The Pun Fart (The Fun Part)
Poor Chris Manzo Chris Laurita, who each week appears with a more serious case of acid reflux from trying to run a business amid this maelstrom of shit, calls a “man meeting” about Napa and all of the scary bulky husbands gather in a basement to play a verbal game of Settlers of Catan with their wives’ social lives and be assholes.

“When did you pop your cherry?” asks Joe Gorga of the table, and nobody is able to give an honest answer without joking, because nobody has ever had sex, because everyone has been on steroids since before their balls descended. Except Richie.

The Tre-Jacq feud thing is touched on, as is the Tre–Joe Gorga tension, but Joe Giudice’s lone brain cell rejects the idea that anyone should know better than him. Joe Giudice accuses Joe Gorga of being a user because he stole his tools. He is referring to actual tools, which he needed to then go out and replace, but he “doesn’t hate [Joe Gorga]” because of that.

Touchingly, while this is going on (because one of the editors on this show has a real sense of pathos), Tre and Jacqueline are chained to the laundry rooms in their respective houses washing their kids’ Juicy Couture onesies and shit.
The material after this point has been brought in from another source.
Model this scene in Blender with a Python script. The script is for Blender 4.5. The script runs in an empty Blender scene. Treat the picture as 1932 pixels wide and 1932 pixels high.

“How do you know how to say money already?!” Tre asks her toddler daughter Milania, and this is where I leave you.

*This recap was written in honor of National Spoonerism Day, which occurred July 22, the day this episode aired; a spoonerism is an error in speech or deliberate play on words in which corresponding consonants, vowels, or morphemes are switched.